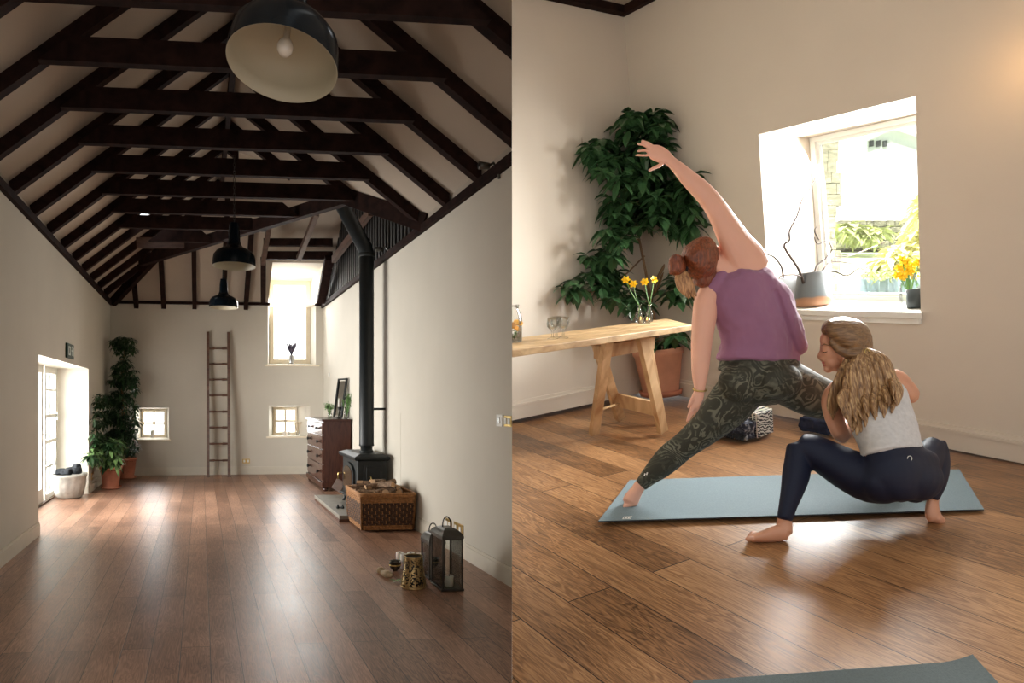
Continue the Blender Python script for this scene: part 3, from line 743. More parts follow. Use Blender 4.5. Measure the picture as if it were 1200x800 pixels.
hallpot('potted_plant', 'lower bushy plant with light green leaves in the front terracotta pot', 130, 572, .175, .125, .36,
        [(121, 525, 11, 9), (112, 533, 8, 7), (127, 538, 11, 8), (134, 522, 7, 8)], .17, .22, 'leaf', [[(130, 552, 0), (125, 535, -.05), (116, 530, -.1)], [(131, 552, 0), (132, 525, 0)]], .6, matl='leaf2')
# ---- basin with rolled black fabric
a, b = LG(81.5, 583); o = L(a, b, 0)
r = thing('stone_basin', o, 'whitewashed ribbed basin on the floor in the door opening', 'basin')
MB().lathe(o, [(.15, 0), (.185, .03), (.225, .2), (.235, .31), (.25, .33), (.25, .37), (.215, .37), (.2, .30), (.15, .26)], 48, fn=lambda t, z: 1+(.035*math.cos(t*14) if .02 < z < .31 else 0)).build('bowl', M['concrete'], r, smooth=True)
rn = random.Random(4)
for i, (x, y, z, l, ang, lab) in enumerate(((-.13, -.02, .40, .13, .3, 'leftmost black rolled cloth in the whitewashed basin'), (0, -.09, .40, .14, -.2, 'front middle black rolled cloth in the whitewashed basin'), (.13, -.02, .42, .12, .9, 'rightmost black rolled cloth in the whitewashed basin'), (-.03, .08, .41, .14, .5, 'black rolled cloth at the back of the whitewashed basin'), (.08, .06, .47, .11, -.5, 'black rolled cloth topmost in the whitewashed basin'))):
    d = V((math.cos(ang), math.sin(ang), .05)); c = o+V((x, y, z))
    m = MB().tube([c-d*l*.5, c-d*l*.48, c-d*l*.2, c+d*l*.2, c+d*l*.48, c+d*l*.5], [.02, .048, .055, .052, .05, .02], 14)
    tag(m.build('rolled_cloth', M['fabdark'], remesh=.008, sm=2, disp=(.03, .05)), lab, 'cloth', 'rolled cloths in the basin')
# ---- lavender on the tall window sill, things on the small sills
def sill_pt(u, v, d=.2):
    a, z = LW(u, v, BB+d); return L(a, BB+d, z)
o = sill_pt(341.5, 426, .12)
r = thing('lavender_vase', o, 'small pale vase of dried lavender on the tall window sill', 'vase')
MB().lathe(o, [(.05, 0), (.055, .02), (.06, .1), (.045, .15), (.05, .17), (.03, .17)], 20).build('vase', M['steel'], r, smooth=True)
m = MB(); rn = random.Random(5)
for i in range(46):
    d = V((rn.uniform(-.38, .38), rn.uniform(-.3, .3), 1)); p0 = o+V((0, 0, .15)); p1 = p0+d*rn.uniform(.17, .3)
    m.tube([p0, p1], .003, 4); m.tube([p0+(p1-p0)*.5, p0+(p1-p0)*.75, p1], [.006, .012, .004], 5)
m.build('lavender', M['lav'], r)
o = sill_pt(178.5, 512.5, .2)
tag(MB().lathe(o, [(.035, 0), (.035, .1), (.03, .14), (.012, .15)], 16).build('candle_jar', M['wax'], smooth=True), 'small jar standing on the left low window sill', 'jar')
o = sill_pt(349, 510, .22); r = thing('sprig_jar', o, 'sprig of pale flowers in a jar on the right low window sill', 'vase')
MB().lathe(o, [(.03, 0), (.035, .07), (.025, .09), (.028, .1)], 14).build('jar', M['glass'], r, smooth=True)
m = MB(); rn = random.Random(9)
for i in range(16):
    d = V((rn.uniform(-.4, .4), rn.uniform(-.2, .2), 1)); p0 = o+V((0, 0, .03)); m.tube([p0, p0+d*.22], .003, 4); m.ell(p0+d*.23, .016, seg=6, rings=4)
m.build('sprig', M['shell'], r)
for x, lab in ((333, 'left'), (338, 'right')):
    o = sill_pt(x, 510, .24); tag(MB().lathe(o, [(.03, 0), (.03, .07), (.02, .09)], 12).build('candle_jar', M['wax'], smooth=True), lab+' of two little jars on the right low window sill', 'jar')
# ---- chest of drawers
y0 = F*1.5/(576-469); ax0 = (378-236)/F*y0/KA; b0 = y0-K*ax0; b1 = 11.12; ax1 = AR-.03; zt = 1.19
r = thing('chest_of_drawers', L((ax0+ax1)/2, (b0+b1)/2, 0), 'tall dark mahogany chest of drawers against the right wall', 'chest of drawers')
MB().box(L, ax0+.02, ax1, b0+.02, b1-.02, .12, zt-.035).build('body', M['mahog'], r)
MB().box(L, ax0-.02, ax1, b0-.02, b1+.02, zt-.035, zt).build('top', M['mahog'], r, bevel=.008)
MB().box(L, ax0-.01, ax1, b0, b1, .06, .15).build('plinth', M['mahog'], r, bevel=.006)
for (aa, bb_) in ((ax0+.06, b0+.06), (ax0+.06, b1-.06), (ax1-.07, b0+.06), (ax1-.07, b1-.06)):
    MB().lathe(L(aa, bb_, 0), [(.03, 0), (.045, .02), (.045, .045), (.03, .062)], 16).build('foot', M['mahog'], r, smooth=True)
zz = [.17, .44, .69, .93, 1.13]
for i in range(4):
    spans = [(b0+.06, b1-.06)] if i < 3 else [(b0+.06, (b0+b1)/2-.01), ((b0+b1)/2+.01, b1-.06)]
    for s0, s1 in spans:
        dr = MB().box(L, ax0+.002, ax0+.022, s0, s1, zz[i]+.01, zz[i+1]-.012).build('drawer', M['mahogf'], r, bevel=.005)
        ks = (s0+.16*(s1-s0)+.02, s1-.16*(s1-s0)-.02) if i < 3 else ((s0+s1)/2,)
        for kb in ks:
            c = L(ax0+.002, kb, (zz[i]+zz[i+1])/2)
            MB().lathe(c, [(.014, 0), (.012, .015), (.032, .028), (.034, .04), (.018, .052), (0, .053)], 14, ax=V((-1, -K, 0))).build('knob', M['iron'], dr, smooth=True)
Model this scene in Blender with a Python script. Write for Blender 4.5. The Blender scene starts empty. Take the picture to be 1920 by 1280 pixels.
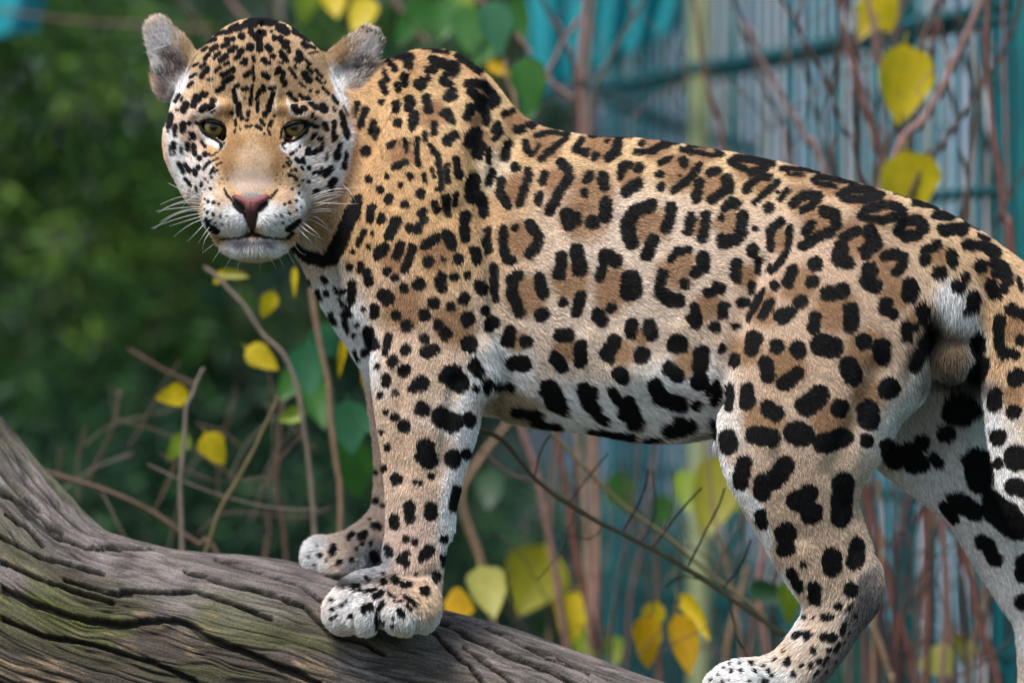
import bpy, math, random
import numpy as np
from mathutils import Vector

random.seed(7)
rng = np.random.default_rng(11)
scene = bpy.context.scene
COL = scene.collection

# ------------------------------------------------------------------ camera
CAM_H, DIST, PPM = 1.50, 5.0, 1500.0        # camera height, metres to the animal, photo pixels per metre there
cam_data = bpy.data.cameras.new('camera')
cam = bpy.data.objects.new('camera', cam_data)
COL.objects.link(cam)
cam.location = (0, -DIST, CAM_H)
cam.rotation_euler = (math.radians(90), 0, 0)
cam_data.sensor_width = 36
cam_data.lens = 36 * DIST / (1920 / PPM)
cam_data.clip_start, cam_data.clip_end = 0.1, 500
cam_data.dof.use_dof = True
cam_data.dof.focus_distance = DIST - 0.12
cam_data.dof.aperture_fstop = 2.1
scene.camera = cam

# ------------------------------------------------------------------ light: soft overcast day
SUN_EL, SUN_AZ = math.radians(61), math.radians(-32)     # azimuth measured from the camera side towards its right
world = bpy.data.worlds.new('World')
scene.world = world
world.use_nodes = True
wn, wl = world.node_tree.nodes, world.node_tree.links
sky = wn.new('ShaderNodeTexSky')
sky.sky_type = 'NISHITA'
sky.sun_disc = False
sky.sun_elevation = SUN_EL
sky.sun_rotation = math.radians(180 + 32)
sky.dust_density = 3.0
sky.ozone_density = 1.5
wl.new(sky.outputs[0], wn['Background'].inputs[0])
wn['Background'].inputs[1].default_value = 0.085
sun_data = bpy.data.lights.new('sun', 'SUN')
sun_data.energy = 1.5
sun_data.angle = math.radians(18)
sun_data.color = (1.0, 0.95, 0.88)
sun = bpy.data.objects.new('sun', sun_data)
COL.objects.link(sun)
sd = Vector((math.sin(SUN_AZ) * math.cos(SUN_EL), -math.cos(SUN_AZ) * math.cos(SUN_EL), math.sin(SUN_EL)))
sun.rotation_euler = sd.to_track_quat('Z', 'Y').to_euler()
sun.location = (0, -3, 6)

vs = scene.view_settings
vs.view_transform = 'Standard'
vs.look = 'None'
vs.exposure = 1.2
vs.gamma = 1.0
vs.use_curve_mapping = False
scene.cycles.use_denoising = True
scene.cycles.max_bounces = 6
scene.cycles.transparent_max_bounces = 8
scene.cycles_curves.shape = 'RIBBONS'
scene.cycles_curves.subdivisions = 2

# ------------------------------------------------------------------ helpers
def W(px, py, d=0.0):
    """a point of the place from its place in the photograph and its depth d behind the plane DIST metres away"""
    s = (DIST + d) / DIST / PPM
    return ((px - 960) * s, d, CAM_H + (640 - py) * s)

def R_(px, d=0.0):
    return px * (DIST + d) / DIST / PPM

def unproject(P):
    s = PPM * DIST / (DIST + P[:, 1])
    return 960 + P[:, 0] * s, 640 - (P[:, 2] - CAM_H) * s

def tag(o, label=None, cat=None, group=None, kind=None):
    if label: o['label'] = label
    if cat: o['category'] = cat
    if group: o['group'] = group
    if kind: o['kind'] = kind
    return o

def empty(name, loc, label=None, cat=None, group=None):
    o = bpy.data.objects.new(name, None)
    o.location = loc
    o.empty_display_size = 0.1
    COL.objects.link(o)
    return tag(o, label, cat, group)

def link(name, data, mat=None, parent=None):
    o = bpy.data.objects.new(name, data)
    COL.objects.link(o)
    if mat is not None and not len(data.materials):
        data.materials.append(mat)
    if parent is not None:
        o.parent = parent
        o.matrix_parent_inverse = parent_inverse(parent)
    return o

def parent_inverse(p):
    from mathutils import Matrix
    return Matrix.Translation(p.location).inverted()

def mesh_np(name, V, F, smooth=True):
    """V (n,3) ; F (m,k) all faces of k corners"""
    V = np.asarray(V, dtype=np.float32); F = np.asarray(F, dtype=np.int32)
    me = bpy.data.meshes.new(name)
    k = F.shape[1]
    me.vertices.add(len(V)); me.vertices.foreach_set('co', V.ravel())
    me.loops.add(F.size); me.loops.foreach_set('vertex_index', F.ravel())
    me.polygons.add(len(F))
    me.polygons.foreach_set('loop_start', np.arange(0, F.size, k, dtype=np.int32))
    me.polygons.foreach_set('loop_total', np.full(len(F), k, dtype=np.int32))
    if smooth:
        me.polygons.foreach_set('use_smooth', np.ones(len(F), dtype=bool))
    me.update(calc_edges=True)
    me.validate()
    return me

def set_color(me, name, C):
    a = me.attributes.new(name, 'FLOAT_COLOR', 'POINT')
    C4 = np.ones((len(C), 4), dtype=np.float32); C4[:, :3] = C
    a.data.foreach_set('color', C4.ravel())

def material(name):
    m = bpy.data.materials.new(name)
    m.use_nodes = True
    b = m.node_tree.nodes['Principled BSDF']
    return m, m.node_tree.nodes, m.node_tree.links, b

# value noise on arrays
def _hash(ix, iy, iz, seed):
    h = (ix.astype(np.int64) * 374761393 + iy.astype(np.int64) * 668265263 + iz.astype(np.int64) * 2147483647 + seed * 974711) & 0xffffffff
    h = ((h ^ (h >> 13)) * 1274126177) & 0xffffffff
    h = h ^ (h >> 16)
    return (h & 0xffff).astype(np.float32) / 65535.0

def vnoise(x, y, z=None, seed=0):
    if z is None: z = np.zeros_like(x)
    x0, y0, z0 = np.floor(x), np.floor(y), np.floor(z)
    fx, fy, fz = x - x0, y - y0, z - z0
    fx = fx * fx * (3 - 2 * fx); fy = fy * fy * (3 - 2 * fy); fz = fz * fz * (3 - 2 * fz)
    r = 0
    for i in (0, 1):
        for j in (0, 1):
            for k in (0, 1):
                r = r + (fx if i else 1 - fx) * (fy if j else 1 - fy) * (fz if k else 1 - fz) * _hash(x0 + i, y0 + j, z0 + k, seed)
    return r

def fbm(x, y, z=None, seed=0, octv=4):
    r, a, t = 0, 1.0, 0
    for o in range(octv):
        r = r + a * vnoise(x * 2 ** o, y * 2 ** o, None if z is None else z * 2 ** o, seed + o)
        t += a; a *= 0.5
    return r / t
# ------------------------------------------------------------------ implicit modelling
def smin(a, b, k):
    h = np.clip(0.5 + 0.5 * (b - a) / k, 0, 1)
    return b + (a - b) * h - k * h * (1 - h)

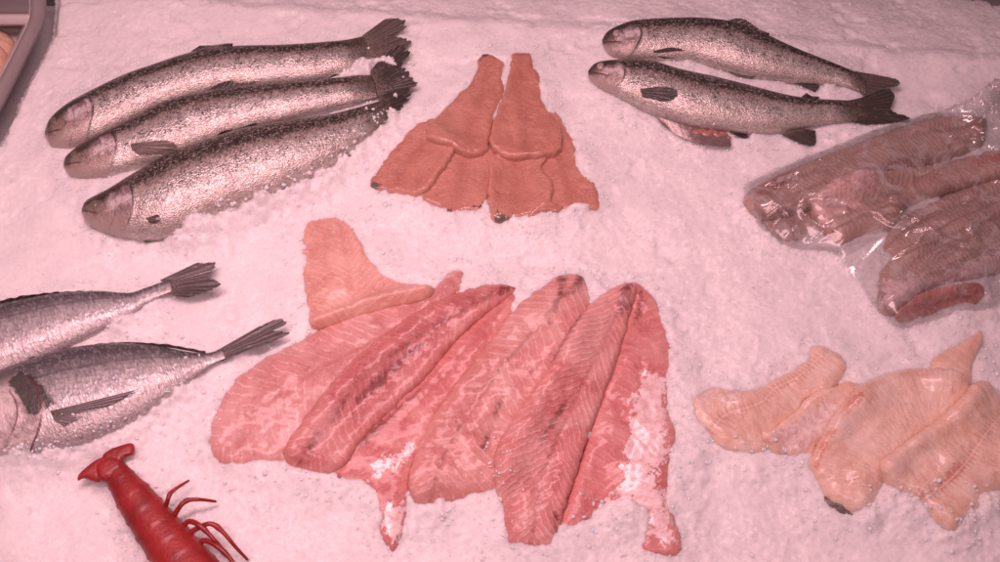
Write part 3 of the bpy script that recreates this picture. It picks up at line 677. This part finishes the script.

• GIVEN EXERCISE:
Make an exact copy of the lines from the one with "Model this scene" through the one with "COL = scene.collection", both ends in, and nothing else. Drop every picture.

• SOLUTION TO THIS PROBLEM:
Model this scene in Blender with a Python script. Write for Blender 4.5. The Blender scene starts empty. Take the picture to be 1920 by 1280 pixels.
import bpy, math, random
import numpy as np
from mathutils import Vector

random.seed(7)
rng = np.random.default_rng(11)
scene = bpy.context.scene
COL = scene.collection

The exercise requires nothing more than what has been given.